Siguiendo dicho planteamiento, la decisión adoptada por el alcalde de Santa Cruz de Tenerife, el nacionalista José Manuel Bermúdez, de pactar con el Partido Popular en contra de la opinión de los dirigentes de su formación política, no supone sino la materialización del poder decisorio que los ciudadanos le han conferido en las urnas.

Los votantes decidieron que fuera él, y no Barragán o Ruano ni ningún otro, quien tomara las decisiones que tienen que ver con el Ayuntamiento de la ciudad. El sistema es ese y como tal debe ser respetado, y si a alguien le disgusta lo único que tiene que hacer es proponer una ambiciosa reforma legal en la que los ayuntamientos se constituyan mediante un trámite parlamentario. Es una soberana estupidez, desde luego, pero nos hallamos en una tierra que no se caracteriza por la inteligencia política.

Los nacionalistas santacruceros han adoptado la decisión políticamente correcta porque se han guiado por sus propios planteamientos, con independencia, sin plegarse a los requerimientos de los superiores jerárquicos. Con ello han propinado un merecido golpe a esa aberrante costumbre denominada «pastos en cascada», un contundente insulto a la inteligencia de los votantes y un craso atentado contra los valores democráticos.

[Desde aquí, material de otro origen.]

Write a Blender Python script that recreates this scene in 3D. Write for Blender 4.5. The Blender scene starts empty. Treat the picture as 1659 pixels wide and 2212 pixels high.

Los pactos en cascada suponen la consolidación de la partitocracia porque el que manda no es el político electo, aquel que ha logrado el apoyo de sus conciudadanos, sino unas organizaciones partidistas para las que las diferentes instituciones no son sino las piezas de un tablero de ajedrez donde se sacrifican peones, alfiles, caballos y torres a cambio del bienestar de los reyes, un bienestar que, si nos atenemos a la experiencia, poco tiene que ver con el de la mayoría de la población.

Esa patética imagen en la que quienes no han resultado elegidos, reunidos en el reservado de un hotel, toman decisiones para las que no han sido legitimados, es uno de los horrores de esta democracia tan imperfecta a la que nos vemos abocados.

Sólo queda esperar que lo ocurrido en la capital tinerfeña no sea una excepción, que la voluntad de los ciudadanos vuelva a ser respetada por quienes llevan décadas pisoteándola.